“Mi scusi. Quello è il mio posto. Potrebbe…”
Iniziamo. Sono le 08:25 di mattina del 12 Giugno alla Stazione di Bologna Centrale. Siamo appena saliti su FrecciaRossa per Roma Termini. E per siamo intendo io e mia madre. Ci dirigiamo verso i nostri posti vicino al finestrino. Per potere accedere ai nostri posti abbiamo chiesto molto gentilmente (almeno spero) a un signore che stava ascoltando musica con le cuffie e ad una signora che leggeva la rivista di Trenitalia: potete alzarvi un attimo?

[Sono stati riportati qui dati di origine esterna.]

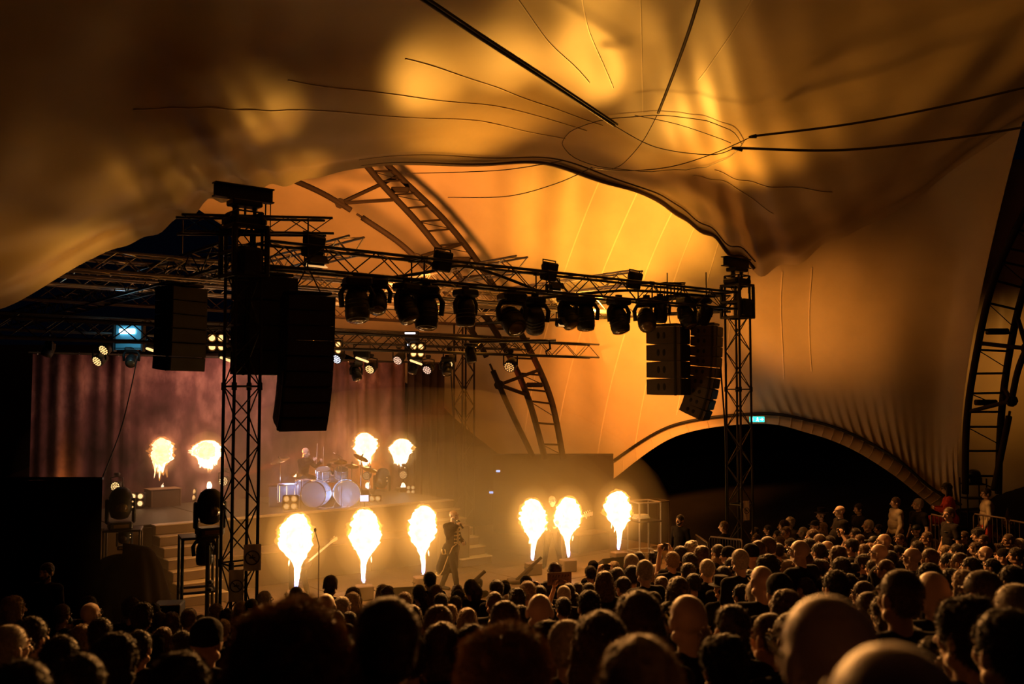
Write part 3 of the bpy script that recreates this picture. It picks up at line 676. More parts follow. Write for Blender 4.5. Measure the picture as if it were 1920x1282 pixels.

Il punto importante della storia è questo. Appena ci siamo seduti, la signora non è più tornata al suo posto per almeno due minuti. Ci siamo chiesti cosa fosse successo e se avessimo sbagliato i nostri posti. Ma tutto sembrava in regola. La signora, italiana probabilmente sulla cinquantina, ha fatto il giro di tutta la carrozza e forse anche quella della carrozza accanto. Dopo un po’ è tornata al suo posto con un’aria di delusione. Quindi si è seduta nel modo più strano che abbia mai visto, girando completamente di 90 gradi la schiena verso di noi e dandoci le spalle.
Ecco la risposta a tutte le nostre domande, a tutti i nostri dubbi: il problema eravamo Noi. Sedere accanto a noi, stranieri. E quel giro della carrozza che sembrava insensata, era ovviamente per trovare un altro posto. Capita la situazione io e mia madre ci siamo guardati sorridendo. Più che altro ci dispiaceva per la signora e la sua posizione scomoda. Ma per tutto il resto del viaggio non si è mai più voltata, neanche per un secondo. Un’oretta dopo le sue sofferenze hanno avuto fine e il treno ha raggiunto la stazione di Firenze S. M. Novella.

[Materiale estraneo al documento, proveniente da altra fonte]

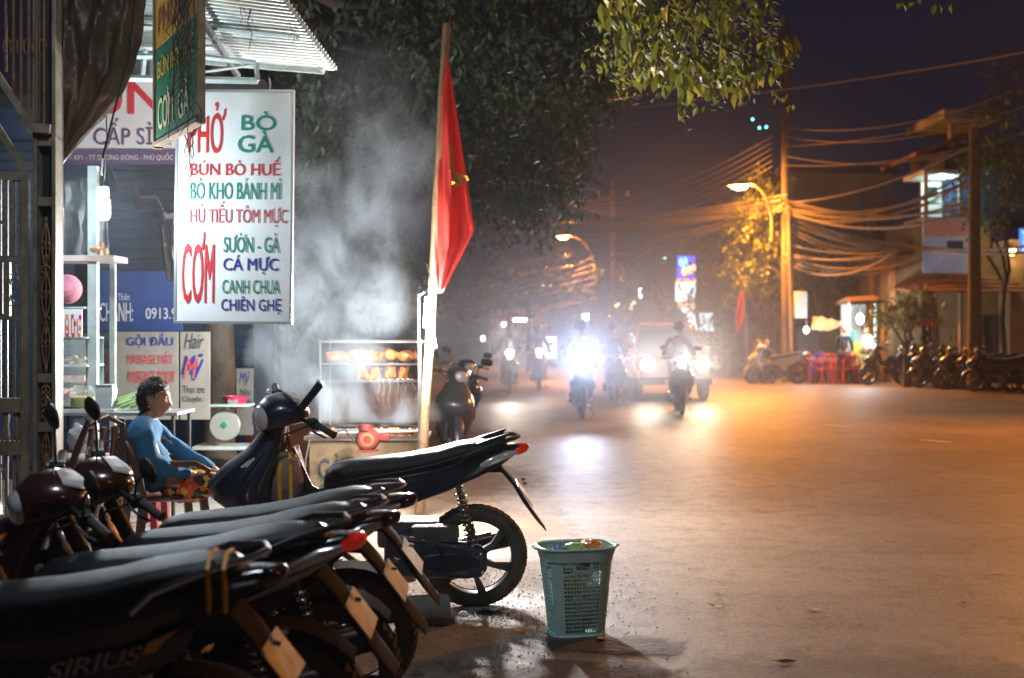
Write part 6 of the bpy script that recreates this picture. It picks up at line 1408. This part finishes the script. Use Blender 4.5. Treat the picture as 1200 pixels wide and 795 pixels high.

Bene. Questa era la prima faccia. Se siete ancora con me, ci dirigiamo verso l’altra faccia della medaglia.
Le undici passate della notte del 13 Giugno a Ferrara, sotto casa mia. Abbiamo una ruota della macchina bucata da due giorni. Decidiamo di cambiarla con la ruota di scorta, visto che la macchina serviva la mattina seguente. Tiriamo fuori la ruota e gli attrezzi dal baule. Metto il segnale mobile di pericolo (fatelo, è importante), sollevo la macchina con il cric e iniziamo a svitare le viti della ruota. Sento il rumore di una macchina che ci raggiunge da dietro. Mi giro e per un attimo rimango cieco dalle sue luci abbaglianti, poi mi accorgo che non è una macchina qualunque. Mia madre dice: ‘Ah… è la macchina dei militari’. La prima cosa che penso è: dove ho lasciato il portafoglio insieme ai documenti? Ero al 100% convinto ci fermassero per fare un controllo documenti.
Invece il militare ci raggiunge e chiede: “Come andiamo? Ci siete?”. Sorpreso, rispondo: “Penso di sì. Siamo riusciti a svitarla, ora non ci manca altro che mettere l’altra ruota e avvitarla”.

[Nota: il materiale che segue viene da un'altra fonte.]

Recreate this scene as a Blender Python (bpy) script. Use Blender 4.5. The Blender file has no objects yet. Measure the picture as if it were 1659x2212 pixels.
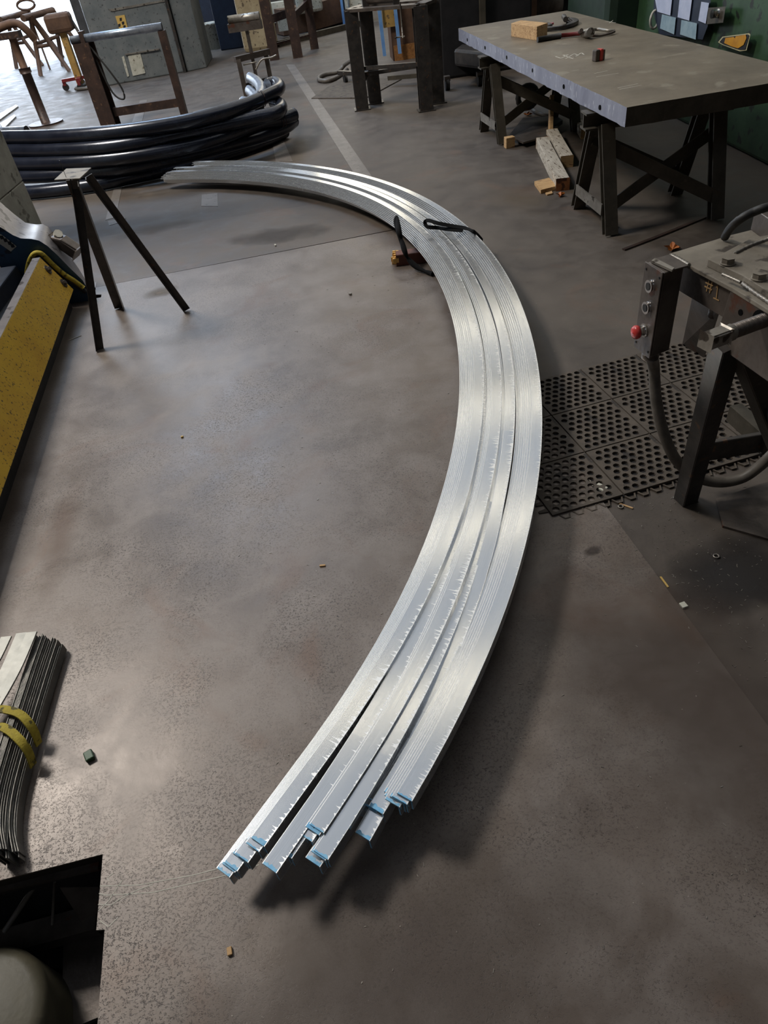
import bpy, math, random
from mathutils import Vector as V, Matrix
from mathutils.geometry import tessellate_polygon
random.seed(7)
S = bpy.context.scene
C = S.collection
PI = math.pi

# ------------------------------------------------------------------ camera
W, Hh, FPX = 1659, 2212, 1470.0
PITCH, ROLL, CAMZ = math.radians(41.22), math.radians(-8.86), 1.8
_fw = V((0, math.cos(PITCH), -math.sin(PITCH)))
_r0 = V((1, 0, 0)); _u0 = _r0.cross(_fw)
_cr, _sr = math.cos(ROLL), math.sin(ROLL)
CR = _r0 * _cr + _u0 * _sr
CU = _u0 * _cr - _r0 * _sr
cd = bpy.data.cameras.new('camera'); cam = bpy.data.objects.new('camera', cd); C.objects.link(cam)
m = Matrix((CR, CU, -_fw)).transposed().to_4x4(); m.translation = V((0, 0, CAMZ)); cam.matrix_world = m
cd.sensor_fit = 'VERTICAL'; cd.sensor_height = 36.0; cd.lens = FPX / Hh * 36.0
cd.clip_start = 0.05; cd.clip_end = 300
S.camera = cam

# ------------------------------------------------------------------ sky and light
wd = bpy.data.worlds.new('sky'); S.world = wd; wd.use_nodes = True
wn = wd.node_tree.nodes; wl = wd.node_tree.links
bg = wn['Background']
wtc = wn.new('ShaderNodeTexCoord'); wsep = wn.new('ShaderNodeSeparateXYZ'); wl.new(wtc.outputs['Generated'], wsep.inputs[0])
wr = wn.new('ShaderNodeValToRGB'); wl.new(wsep.outputs['Z'], wr.inputs['Fac']); wl.new(wr.outputs['Color'], bg.inputs['Color'])
wr.color_ramp.elements[0].color = (0.88, 0.94, 1.0, 1); wr.color_ramp.elements[0].position = 0.0
wr.color_ramp.elements[1].color = (0.50, 0.70, 1.0, 1); wr.color_ramp.elements[1].position = 0.75
bg.inputs['Strength'].default_value = 15.0
def area(name, loc, size, aim, power, col, portal=False):
    d = bpy.data.lights.new(name, 'AREA'); d.shape = 'RECTANGLE'; d.size, d.size_y = size
    d.energy = power; d.color = col
    o = bpy.data.objects.new(name, d); C.objects.link(o); o.location = loc
    o.rotation_euler = V(aim).to_track_quat('-Z', 'Y').to_euler()
    if portal: d.cycles.is_portal = True
    return o
ROOF = 9.0
# roof openings seen in the reflections, plus the added dim rows: (x0, x1, y0, y1)
OPEN_ROOF = (-6.2, -1.9, 13.2, 17.4)
SUNLIT = (-7.6, -5.2, 5.2, 7.6)      # clear roof light with the day's strongest light behind it
PANELS = [(-4.8, 9.0, 6.7, 7.4), (-4.8, 9.0, 10.6, 11.5), (-1.2, 9.0, 15.2, 16.3), (-9.0, 9.0, 19.8, 21.4)]
DIM = [(-4.8, 9.0, 7.7, 10.3), (-1.2, 9.0, 11.8, 14.9), (-9.0, 9.0, 17.6, 19.4), (-4.8, 9.0, 3.2, 6.4), (-9.0, 9.0, -6.5, -3.0)]  # unseen fill rows, added to lift reflections and shaded fronts
BAND = [(-5.0, -0.6), (-0.4, 2.6), (2.8, 6.2), (6.4, 9.8)]     # unseen glow panels added high in the far wall to brighten bar reflections, z 3.0 - 6.4
DOOR = (-14.5, -6.35, 5.0)          # x0, x1, height, in the far wall
WALL_Y = 24.0
area('door_portal', ((DOOR[0]+DOOR[1])/2, WALL_Y-0.05, DOOR[2]/2), (DOOR[1]-DOOR[0], DOOR[2]), (0, -1, 0), 1, (1, 1, 1), True)
area('roof_light', ((SUNLIT[0]+SUNLIT[1])/2, (SUNLIT[2]+SUNLIT[3])/2, ROOF-0.02), (2.4, 2.4), (0, 0, -1), 1300, (1.0, 0.955, 0.89))
area('roof_portal', ((OPEN_ROOF[0]+OPEN_ROOF[1])/2, (OPEN_ROOF[2]+OPEN_ROOF[3])/2, ROOF-0.05), (OPEN_ROOF[1]-OPEN_ROOF[0], OPEN_ROOF[3]-OPEN_ROOF[2]), (0, 0, -1), 1, (1, 1, 1), True)
S.view_settings.view_transform = 'Standard'; S.view_settings.look = 'None'
S.view_settings.exposure = -0.12; S.view_settings.gamma = 1.0; S.view_settings.use_curve_mapping = False
S.cycles.use_denoising = True
S.cycles.max_bounces = 7; S.cycles.diffuse_bounces = 4; S.cycles.glossy_bounces = 4
S.cycles.sample_clamp_indirect = 6.0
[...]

Il militare: “Avete bisogno di aiuto?”
Rispondo ancora più sorpreso: “Pensiamo di farcela. Grazie mille”. Così, il militare prosegue il suo giro del quartiere. Io ripenso a quando poco fa un concittadino che conosco anche bene era passato accanto di noi. Appena mi aveva visto in faccia si era girato dall’altra parte, per evitare di fermare ed aiutare.
Piccole azioni che rendono peggiore questo mondo, e altre che possono migliorarlo. Rimane a noi decidere cosa fare, da che parte stare.
Fine.
P.S. Alla fine siamo riusciti a cambiare la ruota. C’era un chiodo di cinque centimetri nella ruota bucata.